A man walks past a tank and armor vehicle surrounded by razor wire in downtown Tunis.
nate lavey
A man walks past a tank and armor vehicle surrounded by razor wire in downtown Tunis.

Standing in front of a motorcycle repair shop in the predominantly Jewish neighborhood of Hara Kebira, Ezekiel Haddad said: “Here things are totally calm. People are equal. Each one of us respects the other.” Haddad, a Jewish father of six, had stopped by the motorcycle shop to meet with its owner, a Muslim. Haddad said that though each group led separate religious lives, they conducted business together normally.

Hannah Sabban who teaches at an all-girls Jewish school, said that during the revolution, “there was a bit of a panic for everyone, but since then, things have remained the same.” Religious schools like the one at which Sabban teaches are principal recipients of aid from groups like the JDC. Though there seemed to be no tensions regarding this sort of international support, other shopkeepers in Hara Kebira said that under the Ben Ali regime, Jews were left alone, while Muslim businessmen faced occasional harassment from the police.

Disconnected as Djerba is from the mainland, one event — the annual spring celebration of the Jewish holiday Lag B’Omer — is often seen as a sort of bellwether for the status of religious tolerance in Tunisia. Last year, right after the revolution, only 100 Jewish pilgrims from outside the country made the trip to El Ghriba Synagogue, which plays host to the event, signaling that tourism and Arab-Jewish relations were uncertain at best.

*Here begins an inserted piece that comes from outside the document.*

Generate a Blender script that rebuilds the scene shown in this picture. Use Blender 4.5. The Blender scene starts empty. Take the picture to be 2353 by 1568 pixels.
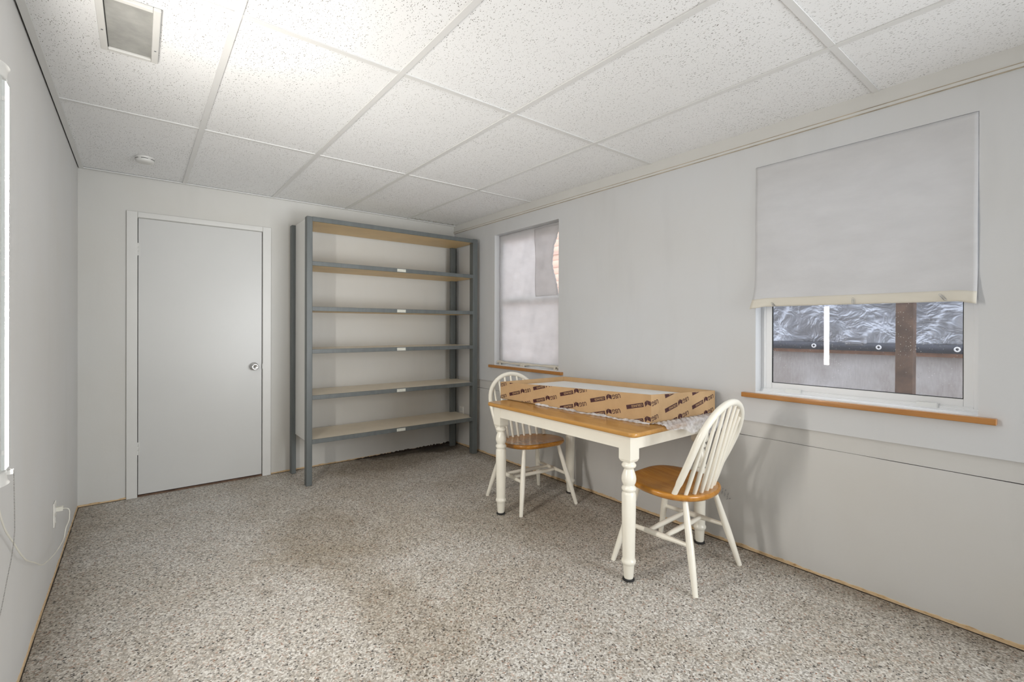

This year, Youssef al-Qaradawi, a popular Islamist cleric from Qatar who has made statements condemned as anti-Semitic, was scheduled to visit the island just a few days before the Lag B’Omer celebrations. But the community was able to convince the government to relocate his rally. Though the numbers attending the Jewish celebration were still low — only 500 visitors, compared to 5,000 in 2010 — Jews saw the slight uptick and the support from the post-revolution government as a signal of its desire to retain the status quo on Djerba.